§ Material provided
□ □ □ □ □ □ □

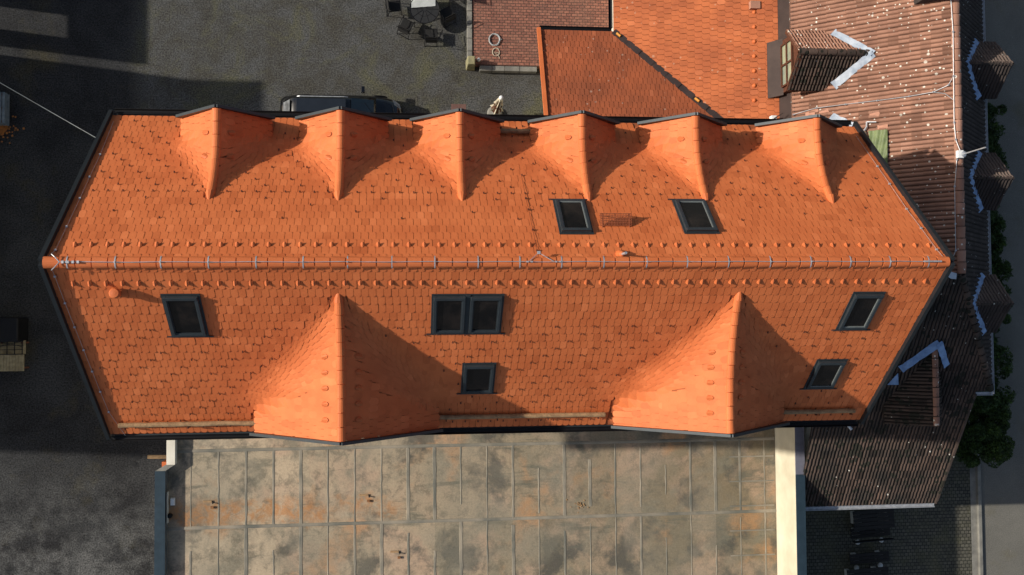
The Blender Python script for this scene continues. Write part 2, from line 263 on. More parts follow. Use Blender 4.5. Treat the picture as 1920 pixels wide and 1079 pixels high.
# ------------------------------------------------------------------ mesh helpers
def wloc(o):
    v = Vector((0, 0, 0))
    while o is not None: v = v + Vector(o.location); o = o.parent
    return v
class MB:
    def __init__(s): s.v = []; s.f = []; s.t = []
    def add(s, vs, fs, t=0.6):
        n = len(s.v); s.v += [tuple(p) for p in vs]; s.f += [tuple(i + n for i in f) for f in fs]; s.t += [t] * len(fs); return s
    def box(s, c, size, rz=0.0, M=None, taper=1.0):
        x, y, z = [q / 2 for q in size]; P = []
        for sz in (-1, 1):
            k = taper if sz > 0 else 1.0
            for a, b in ((-1, -1), (1, -1), (1, 1), (-1, 1)): P.append(Vector((a * x * k, b * y * k, sz * z)))
        Mx = M or Matrix.Rotation(rz, 3, 'Z'); c = Vector(c)
        return s.add([Mx @ p + c for p in P], [(3, 2, 1, 0), (4, 5, 6, 7), (0, 1, 5, 4), (1, 2, 6, 5), (2, 3, 7, 6), (3, 0, 4, 7)])
    def tube(s, pts, r, n=8, caps=True):
        pts = [Vector(p) for p in pts]; rr = r if isinstance(r, (list, tuple)) else [r] * len(pts); V = []
        for i, p in enumerate(pts):
            d = (pts[min(i + 1, len(pts) - 1)] - pts[max(i - 1, 0)]).normalized()
            a = d.cross(Vector((0, 0, 1))); a = Vector((1, 0, 0)) if a.length < 1e-4 else a.normalized(); b = a.cross(d)
            for k in range(n): th = 2 * math.pi * k / n; V.append(p + (a * math.cos(th) + b * math.sin(th)) * rr[i])
        F = []
        for i in range(len(pts) - 1):
            for k in range(n): F.append((i * n + k, i * n + (k + 1) % n, (i + 1) * n + (k + 1) % n, (i + 1) * n + k))
        if caps: F.append(tuple(range(n))[::-1]); F.append(tuple((len(pts) - 1) * n + k for k in range(n)))
        return s.add(V, F)
    def lathe(s, c, prof, n=16):                  # prof: (radius, z)
        V = []; F = []; c = Vector(c)
        for r, z in prof:
            for k in range(n): th = 2 * math.pi * k / n; V.append(c + Vector((r * math.cos(th), r * math.sin(th), z)))
        for i in range(len(prof) - 1):
            for k in range(n): F.append((i * n + k, i * n + (k + 1) % n, (i + 1) * n + (k + 1) % n, (i + 1) * n + k))
        F.append(tuple((len(prof) - 1) * n + k for k in range(n))); F.append(tuple(range(n))[::-1])
        return s.add(V, F)
    def slab(s, poly, th):                         # polygon of 3D points, thickened downward
        n = len(poly); P = [Vector(p) for p in poly]; Q = [p - Vector((0, 0, th)) for p in P]
        return s.add(P + Q, [tuple(range(n)), tuple(range(n, 2 * n))[::-1]] + [(i, n + i, n + (i + 1) % n, (i + 1) % n) for i in range(n)])
    def bar(s, a, b, wd, ht, up=(0, 0, 1)):        # beam of given width and height between two points
        a, b = Vector(a), Vector(b); d = (b - a).normalized(); sd_ = d.cross(Vector(up)).normalized(); u = sd_.cross(d)
        V = [p + sd_ * (x * wd / 2) + u * (z * ht / 2) for p in (a, b) for x, z in ((-1, -1), (1, -1), (1, 1), (-1, 1))]
        return s.add(V, [(0, 1, 2, 3), (7, 6, 5, 4), (0, 4, 5, 1), (1, 5, 6, 2), (2, 6, 7, 3), (3, 7, 4, 0)])
    def clip(s, planes):                           # planes: (point, outward normal)
        bm = bmesh.new(); lay = bm.faces.layers.float.new('tint')
        vs = [bm.verts.new(p) for p in s.v]
        for f, t in zip(s.f, s.t):
            try: q = bm.faces.new([vs[i] for i in f]); q[lay] = t
            except ValueError: pass
        for p, nrm in planes:
            bmesh.ops.bisect_plane(bm, geom=bm.verts[:] + bm.edges[:] + bm.faces[:], dist=1e-6, plane_co=p, plane_no=nrm, clear_outer=True)
        bm.verts.index_update(); s.v = [tuple(v.co) for v in bm.verts]; s.f = [tuple(v.index for v in f.verts) for f in bm.faces]; s.t = [f[lay] for f in bm.faces]; bm.free(); return s
    def build(s, name, m, parent=None, local=False, smooth=False, bevel=0.0, recalc=True):
        me = bpy.data.meshes.new(name); off = Vector((0, 0, 0)) if local or parent is None else wloc(parent)
        me.from_pydata([tuple(Vector(p) - off) for p in s.v], [], s.f); me.update()
        a = me.attributes.new('tint', 'FLOAT', 'FACE')
        if len(a.data) == len(s.t): a.data.foreach_set('value', s.t)
        me.materials.append(m)
        if recalc and len(s.f) < 4000:
            bm = bmesh.new(); bm.from_mesh(me); bmesh.ops.recalc_face_normals(bm, faces=bm.faces[:]); bm.to_mesh(me); bm.free()
        if smooth: me.polygons.foreach_set('use_smooth', [True] * len(me.polygons))
        o = bpy.data.objects.new(name, me); COL.objects.link(o); o.parent = parent
        if bevel: bv = o.modifiers.new('b', 'BEVEL'); bv.width = bevel; bv.segments = 2; bv.limit_method = 'ANGLE'
        if smooth:
            pass
        return o
def empty(name, loc, rz=0.0, parent=None):
    o = bpy.data.objects.new(name, None); COL.objects.link(o); o.location = loc; o.rotation_euler.z = rz; o.parent = parent; return o
def tag(o, label=None, cat=None, group=None, kind=None):
    for k, v in (('label', label), ('category', cat), ('group', group), ('kind', kind)):
        if v: o[k] = v
    return o
def copy_tree(o, parent=None):
    c = o.copy(); COL.objects.link(c); c.parent = parent
    for ch in o.children: copy_tree(ch, c)
    return c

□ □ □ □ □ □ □

§ Written request
Go through the listing above and write it out again exactly, dropping the pictures.

§ Expected answer
The Blender Python script for this scene continues. Write part 2, from line 263 on. More parts follow. Use Blender 4.5. Treat the picture as 1920 pixels wide and 1079 pixels high.
# ------------------------------------------------------------------ mesh helpers
def wloc(o):
    v = Vector((0, 0, 0))
    while o is not None: v = v + Vector(o.location); o = o.parent
    return v
class MB:
    def __init__(s): s.v = []; s.f = []; s.t = []
    def add(s, vs, fs, t=0.6):
        n = len(s.v); s.v += [tuple(p) for p in vs]; s.f += [tuple(i + n for i in f) for f in fs]; s.t += [t] * len(fs); return s
    def box(s, c, size, rz=0.0, M=None, taper=1.0):
        x, y, z = [q / 2 for q in size]; P = []
        for sz in (-1, 1):
            k = taper if sz > 0 else 1.0
            for a, b in ((-1, -1), (1, -1), (1, 1), (-1, 1)): P.append(Vector((a * x * k, b * y * k, sz * z)))
        Mx = M or Matrix.Rotation(rz, 3, 'Z'); c = Vector(c)
        return s.add([Mx @ p + c for p in P], [(3, 2, 1, 0), (4, 5, 6, 7), (0, 1, 5, 4), (1, 2, 6, 5), (2, 3, 7, 6), (3, 0, 4, 7)])
    def tube(s, pts, r, n=8, caps=True):
        pts = [Vector(p) for p in pts]; rr = r if isinstance(r, (list, tuple)) else [r] * len(pts); V = []
        for i, p in enumerate(pts):
            d = (pts[min(i + 1, len(pts) - 1)] - pts[max(i - 1, 0)]).normalized()
            a = d.cross(Vector((0, 0, 1))); a = Vector((1, 0, 0)) if a.length < 1e-4 else a.normalized(); b = a.cross(d)
            for k in range(n): th = 2 * math.pi * k / n; V.append(p + (a * math.cos(th) + b * math.sin(th)) * rr[i])
        F = []
        for i in range(len(pts) - 1):
            for k in range(n): F.append((i * n + k, i * n + (k + 1) % n, (i + 1) * n + (k + 1) % n, (i + 1) * n + k))
        if caps: F.append(tuple(range(n))[::-1]); F.append(tuple((len(pts) - 1) * n + k for k in range(n)))
        return s.add(V, F)
    def lathe(s, c, prof, n=16):                  # prof: (radius, z)
        V = []; F = []; c = Vector(c)
        for r, z in prof:
            for k in range(n): th = 2 * math.pi * k / n; V.append(c + Vector((r * math.cos(th), r * math.sin(th), z)))
        for i in range(len(prof) - 1):
            for k in range(n): F.append((i * n + k, i * n + (k + 1) % n, (i + 1) * n + (k + 1) % n, (i + 1) * n + k))
        F.append(tuple((len(prof) - 1) * n + k for k in range(n))); F.append(tuple(range(n))[::-1])
        return s.add(V, F)
    def slab(s, poly, th):                         # polygon of 3D points, thickened downward
        n = len(poly); P = [Vector(p) for p in poly]; Q = [p - Vector((0, 0, th)) for p in P]
        return s.add(P + Q, [tuple(range(n)), tuple(range(n, 2 * n))[::-1]] + [(i, n + i, n + (i + 1) % n, (i + 1) % n) for i in range(n)])
    def bar(s, a, b, wd, ht, up=(0, 0, 1)):        # beam of given width and height between two points
        a, b = Vector(a), Vector(b); d = (b - a).normalized(); sd_ = d.cross(Vector(up)).normalized(); u = sd_.cross(d)
        V = [p + sd_ * (x * wd / 2) + u * (z * ht / 2) for p in (a, b) for x, z in ((-1, -1), (1, -1), (1, 1), (-1, 1))]
        return s.add(V, [(0, 1, 2, 3), (7, 6, 5, 4), (0, 4, 5, 1), (1, 5, 6, 2), (2, 6, 7, 3), (3, 7, 4, 0)])
    def clip(s, planes):                           # planes: (point, outward normal)
        bm = bmesh.new(); lay = bm.faces.layers.float.new('tint')
        vs = [bm.verts.new(p) for p in s.v]
        for f, t in zip(s.f, s.t):
            try: q = bm.faces.new([vs[i] for i in f]); q[lay] = t
            except ValueError: pass
        for p, nrm in planes:
            bmesh.ops.bisect_plane(bm, geom=bm.verts[:] + bm.edges[:] + bm.faces[:], dist=1e-6, plane_co=p, plane_no=nrm, clear_outer=True)
        bm.verts.index_update(); s.v = [tuple(v.co) for v in bm.verts]; s.f = [tuple(v.index for v in f.verts) for f in bm.faces]; s.t = [f[lay] for f in bm.faces]; bm.free(); return s
    def build(s, name, m, parent=None, local=False, smooth=False, bevel=0.0, recalc=True):
        me = bpy.data.meshes.new(name); off = Vector((0, 0, 0)) if local or parent is None else wloc(parent)
        me.from_pydata([tuple(Vector(p) - off) for p in s.v], [], s.f); me.update()
        a = me.attributes.new('tint', 'FLOAT', 'FACE')
        if len(a.data) == len(s.t): a.data.foreach_set('value', s.t)
        me.materials.append(m)
        if recalc and len(s.f) < 4000:
            bm = bmesh.new(); bm.from_mesh(me); bmesh.ops.recalc_face_normals(bm, faces=bm.faces[:]); bm.to_mesh(me); bm.free()
        if smooth: me.polygons.foreach_set('use_smooth', [True] * len(me.polygons))
        o = bpy.data.objects.new(name, me); COL.objects.link(o); o.parent = parent
        if bevel: bv = o.modifiers.new('b', 'BEVEL'); bv.width = bevel; bv.segments = 2; bv.limit_method = 'ANGLE'
        if smooth:
            pass
        return o
def empty(name, loc, rz=0.0, parent=None):
    o = bpy.data.objects.new(name, None); COL.objects.link(o); o.location = loc; o.rotation_euler.z = rz; o.parent = parent; return o
def tag(o, label=None, cat=None, group=None, kind=None):
    for k, v in (('label', label), ('category', cat), ('group', group), ('kind', kind)):
        if v: o[k] = v
    return o
def copy_tree(o, parent=None):
    c = o.copy(); COL.objects.link(c); c.parent = parent
    for ch in o.children: copy_tree(ch, c)
    return c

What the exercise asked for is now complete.